The National Football League on Wednesday inked a monster TV rights deal that will move “Thursday Night Football” to Fox.
“TNF” will move to Fox beginning with the 2018 season, the NFL and the network announced Wednesday.
The Thursday telecasts had aired on CBS and NBC the past two seasons after the Tiffany Network had exclusive broadcast rights to the game in 2014-15 — the first two years the NFL offered the TV-rights package.
Terms of the Fox-NFL deal were not disclosed, but reports put the price of the five-year deal at about $3.3 billion — or roughly $60 million per game for the 11-game slate.
CBS and NBC paid roughly $45 million per game for 10 games.
“This agreement is the culmination of over 10 years of strategic growth around Thursday Night Football, a period during which this property has grown from a handful of late season games on NFL Network to a full season of games and one of the most popular shows on broadcast television with additional distribution via cable and digital channels,” NFL Commissioner Roger Goodell said in a statement.

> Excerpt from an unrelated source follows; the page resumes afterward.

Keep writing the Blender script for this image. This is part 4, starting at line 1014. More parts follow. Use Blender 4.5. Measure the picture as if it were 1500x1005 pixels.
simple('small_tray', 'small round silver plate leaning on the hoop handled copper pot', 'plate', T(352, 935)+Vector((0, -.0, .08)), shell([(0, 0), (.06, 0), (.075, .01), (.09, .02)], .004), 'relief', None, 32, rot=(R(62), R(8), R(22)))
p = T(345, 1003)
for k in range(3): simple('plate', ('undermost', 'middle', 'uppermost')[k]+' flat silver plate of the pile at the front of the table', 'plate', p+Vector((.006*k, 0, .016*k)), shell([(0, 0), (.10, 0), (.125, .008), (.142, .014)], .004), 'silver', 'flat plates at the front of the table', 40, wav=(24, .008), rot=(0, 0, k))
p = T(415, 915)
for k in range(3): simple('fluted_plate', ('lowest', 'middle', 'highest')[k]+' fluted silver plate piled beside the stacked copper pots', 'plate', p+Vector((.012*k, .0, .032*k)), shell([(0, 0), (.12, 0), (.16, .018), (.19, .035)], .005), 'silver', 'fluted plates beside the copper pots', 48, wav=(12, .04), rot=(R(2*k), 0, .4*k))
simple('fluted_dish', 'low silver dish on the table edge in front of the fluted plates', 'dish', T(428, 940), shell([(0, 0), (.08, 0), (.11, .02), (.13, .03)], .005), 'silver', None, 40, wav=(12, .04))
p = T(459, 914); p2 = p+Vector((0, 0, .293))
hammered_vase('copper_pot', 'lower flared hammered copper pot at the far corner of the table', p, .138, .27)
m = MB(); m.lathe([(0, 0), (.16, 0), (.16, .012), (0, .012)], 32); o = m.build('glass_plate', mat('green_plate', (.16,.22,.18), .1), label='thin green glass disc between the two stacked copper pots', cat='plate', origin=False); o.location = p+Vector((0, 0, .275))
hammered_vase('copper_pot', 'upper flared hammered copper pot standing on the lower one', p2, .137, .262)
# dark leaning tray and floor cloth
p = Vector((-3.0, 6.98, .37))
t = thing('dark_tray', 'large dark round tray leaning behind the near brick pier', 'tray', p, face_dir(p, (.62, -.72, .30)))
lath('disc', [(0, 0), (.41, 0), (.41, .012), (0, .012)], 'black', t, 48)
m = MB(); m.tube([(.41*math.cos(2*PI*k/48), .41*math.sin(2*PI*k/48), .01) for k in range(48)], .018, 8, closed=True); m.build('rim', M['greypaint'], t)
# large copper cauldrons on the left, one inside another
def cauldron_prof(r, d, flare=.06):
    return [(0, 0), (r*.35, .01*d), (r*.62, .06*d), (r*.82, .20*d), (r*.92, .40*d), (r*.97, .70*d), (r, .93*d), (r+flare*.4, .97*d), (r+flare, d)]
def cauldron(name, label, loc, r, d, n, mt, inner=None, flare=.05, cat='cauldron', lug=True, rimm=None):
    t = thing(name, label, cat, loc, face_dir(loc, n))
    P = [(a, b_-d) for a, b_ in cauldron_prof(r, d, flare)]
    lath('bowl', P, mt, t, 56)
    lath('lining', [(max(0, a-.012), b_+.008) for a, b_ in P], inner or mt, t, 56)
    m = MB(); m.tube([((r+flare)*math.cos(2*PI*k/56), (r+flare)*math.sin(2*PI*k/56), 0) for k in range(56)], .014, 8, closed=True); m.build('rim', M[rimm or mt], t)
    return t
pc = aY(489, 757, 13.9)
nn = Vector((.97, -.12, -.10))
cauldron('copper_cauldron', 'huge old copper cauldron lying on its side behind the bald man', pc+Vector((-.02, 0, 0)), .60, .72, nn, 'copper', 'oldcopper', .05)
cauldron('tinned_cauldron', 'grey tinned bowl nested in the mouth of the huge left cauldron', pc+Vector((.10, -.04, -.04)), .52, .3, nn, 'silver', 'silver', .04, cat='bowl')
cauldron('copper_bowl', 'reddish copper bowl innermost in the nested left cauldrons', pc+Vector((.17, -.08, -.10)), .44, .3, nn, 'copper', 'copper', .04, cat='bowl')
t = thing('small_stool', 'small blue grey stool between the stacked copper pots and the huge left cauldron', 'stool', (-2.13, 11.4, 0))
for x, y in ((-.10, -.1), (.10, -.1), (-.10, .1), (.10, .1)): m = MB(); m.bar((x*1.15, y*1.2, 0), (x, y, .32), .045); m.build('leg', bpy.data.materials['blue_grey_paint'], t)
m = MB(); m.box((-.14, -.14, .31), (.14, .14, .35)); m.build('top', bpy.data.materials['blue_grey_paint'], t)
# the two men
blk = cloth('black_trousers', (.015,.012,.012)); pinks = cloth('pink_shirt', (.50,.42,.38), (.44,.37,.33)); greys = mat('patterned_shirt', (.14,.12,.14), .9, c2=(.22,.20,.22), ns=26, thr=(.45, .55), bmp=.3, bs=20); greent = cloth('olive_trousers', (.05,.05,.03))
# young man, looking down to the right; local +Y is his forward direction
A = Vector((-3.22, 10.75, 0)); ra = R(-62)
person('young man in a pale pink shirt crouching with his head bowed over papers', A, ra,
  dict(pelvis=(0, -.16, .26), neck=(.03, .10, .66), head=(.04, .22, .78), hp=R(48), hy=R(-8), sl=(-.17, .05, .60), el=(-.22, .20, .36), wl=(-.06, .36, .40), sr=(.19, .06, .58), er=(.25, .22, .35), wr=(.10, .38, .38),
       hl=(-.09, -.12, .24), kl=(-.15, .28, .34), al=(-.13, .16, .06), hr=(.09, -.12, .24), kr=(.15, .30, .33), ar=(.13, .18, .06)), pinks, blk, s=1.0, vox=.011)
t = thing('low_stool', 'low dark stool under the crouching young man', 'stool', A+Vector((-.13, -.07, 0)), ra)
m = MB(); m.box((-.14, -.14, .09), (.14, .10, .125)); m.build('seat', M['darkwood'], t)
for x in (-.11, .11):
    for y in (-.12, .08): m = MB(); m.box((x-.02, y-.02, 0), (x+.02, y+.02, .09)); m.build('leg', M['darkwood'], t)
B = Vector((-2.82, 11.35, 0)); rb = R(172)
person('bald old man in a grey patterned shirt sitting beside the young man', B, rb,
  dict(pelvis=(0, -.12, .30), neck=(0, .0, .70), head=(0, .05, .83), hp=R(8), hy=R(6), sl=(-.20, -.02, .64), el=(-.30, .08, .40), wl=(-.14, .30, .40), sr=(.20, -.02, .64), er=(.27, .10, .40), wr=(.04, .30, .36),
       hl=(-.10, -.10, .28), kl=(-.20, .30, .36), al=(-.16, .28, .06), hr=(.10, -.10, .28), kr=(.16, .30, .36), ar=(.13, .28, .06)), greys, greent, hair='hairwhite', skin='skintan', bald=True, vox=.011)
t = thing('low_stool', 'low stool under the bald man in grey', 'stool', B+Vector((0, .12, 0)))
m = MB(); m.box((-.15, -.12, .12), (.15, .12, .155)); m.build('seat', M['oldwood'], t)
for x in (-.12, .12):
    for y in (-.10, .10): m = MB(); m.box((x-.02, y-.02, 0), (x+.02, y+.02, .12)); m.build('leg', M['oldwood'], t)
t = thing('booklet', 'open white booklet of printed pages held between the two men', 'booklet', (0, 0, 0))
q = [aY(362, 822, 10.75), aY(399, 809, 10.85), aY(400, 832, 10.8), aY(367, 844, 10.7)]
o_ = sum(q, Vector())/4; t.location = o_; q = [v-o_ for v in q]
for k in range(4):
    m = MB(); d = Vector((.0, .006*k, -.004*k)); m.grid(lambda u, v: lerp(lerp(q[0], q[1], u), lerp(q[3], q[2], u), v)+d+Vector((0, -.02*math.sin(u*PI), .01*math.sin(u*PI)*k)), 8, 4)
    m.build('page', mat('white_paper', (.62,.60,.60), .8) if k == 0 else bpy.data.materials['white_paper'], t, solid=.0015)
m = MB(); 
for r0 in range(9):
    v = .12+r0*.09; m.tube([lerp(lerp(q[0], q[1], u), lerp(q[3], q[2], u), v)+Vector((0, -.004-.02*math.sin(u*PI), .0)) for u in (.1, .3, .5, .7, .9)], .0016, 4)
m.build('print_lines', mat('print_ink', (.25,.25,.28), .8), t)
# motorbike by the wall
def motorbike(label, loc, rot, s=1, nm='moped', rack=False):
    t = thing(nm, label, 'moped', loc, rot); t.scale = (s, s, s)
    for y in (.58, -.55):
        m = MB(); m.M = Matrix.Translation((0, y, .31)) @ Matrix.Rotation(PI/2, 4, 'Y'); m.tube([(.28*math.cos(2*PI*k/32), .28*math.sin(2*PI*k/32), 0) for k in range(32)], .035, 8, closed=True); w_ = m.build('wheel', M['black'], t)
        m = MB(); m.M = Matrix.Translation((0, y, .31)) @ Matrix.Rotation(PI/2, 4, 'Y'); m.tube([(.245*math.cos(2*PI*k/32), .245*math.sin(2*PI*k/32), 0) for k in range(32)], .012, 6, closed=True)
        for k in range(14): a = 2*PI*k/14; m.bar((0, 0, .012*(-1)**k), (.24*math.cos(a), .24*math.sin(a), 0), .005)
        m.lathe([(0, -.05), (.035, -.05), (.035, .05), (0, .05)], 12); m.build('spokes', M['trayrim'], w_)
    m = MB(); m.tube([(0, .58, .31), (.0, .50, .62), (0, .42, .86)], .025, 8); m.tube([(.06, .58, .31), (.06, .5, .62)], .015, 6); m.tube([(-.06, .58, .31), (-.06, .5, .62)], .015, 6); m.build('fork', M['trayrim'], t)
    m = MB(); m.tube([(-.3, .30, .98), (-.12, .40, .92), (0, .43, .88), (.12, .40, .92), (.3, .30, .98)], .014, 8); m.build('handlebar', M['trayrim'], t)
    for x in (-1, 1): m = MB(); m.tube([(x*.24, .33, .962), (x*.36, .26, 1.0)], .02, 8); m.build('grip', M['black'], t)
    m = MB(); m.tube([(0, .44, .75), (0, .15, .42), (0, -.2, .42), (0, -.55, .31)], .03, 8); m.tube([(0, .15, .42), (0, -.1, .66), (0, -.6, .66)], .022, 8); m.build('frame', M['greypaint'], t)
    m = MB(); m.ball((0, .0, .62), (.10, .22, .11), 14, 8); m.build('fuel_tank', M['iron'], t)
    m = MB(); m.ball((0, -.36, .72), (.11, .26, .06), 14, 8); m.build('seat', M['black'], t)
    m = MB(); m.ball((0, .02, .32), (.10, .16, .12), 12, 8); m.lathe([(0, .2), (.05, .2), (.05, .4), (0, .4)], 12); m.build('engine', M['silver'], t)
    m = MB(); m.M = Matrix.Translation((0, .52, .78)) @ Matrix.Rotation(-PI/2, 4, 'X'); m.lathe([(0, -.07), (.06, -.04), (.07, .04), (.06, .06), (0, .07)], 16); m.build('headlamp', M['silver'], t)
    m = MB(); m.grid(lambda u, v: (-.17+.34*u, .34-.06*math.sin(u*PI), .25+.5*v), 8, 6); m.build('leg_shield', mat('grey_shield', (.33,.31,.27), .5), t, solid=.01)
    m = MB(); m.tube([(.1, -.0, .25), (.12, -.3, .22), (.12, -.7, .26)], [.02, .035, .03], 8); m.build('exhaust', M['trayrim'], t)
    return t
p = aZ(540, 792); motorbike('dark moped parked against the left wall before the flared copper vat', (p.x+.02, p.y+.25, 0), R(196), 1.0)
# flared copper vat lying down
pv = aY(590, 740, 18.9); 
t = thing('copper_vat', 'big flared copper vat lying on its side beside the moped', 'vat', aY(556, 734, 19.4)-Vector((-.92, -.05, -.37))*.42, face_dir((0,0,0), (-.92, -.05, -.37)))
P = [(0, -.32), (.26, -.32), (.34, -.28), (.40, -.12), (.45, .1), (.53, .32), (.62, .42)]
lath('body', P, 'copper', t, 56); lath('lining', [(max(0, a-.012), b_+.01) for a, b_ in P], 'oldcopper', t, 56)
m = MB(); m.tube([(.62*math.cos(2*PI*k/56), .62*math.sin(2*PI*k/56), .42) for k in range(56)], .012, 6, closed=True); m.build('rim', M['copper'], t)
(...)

The deal, which kicks off with the 2018 season, includes 11 games between weeks four and 15 (excluding Thanksgiving night) to be broadcast on Fox. It will be simultaneously aired via the NFL Network and distributed in Spanish on Fox Deportes. The NFL Network will also exclusively televise seven games next season, with Fox producing the full slate of 18 games
Wednesday’s deal reaffirms Fox’s mission to become a leader in sports after it closes its deal with Walt Disney.
In December, Disney agreed to pay $52.4 billion for the bulk of Fox’s assets, leaving sports and news to the remaining Fox company.
“Football is in our blood at Fox and we understand that nothing beats the NFL when it comes to television that captures people’s attention,” said Peter Rice, president of Twenty-First Century Fox. “Our historic relationship with the NFL dates back to the earliest days of Fox, and we couldn’t be more excited to expand our deep and enduring partnership to include prime-time games on Thursday night.”
The NFL said the agreement marks the fifth media rights deal between it and Fox Sports, dating back to the agreement struck in December 1993 that helped solidify Fox as a major broadcast network.
Twenty-First Century Fox shares a common owner with News Corp., which owns The Post.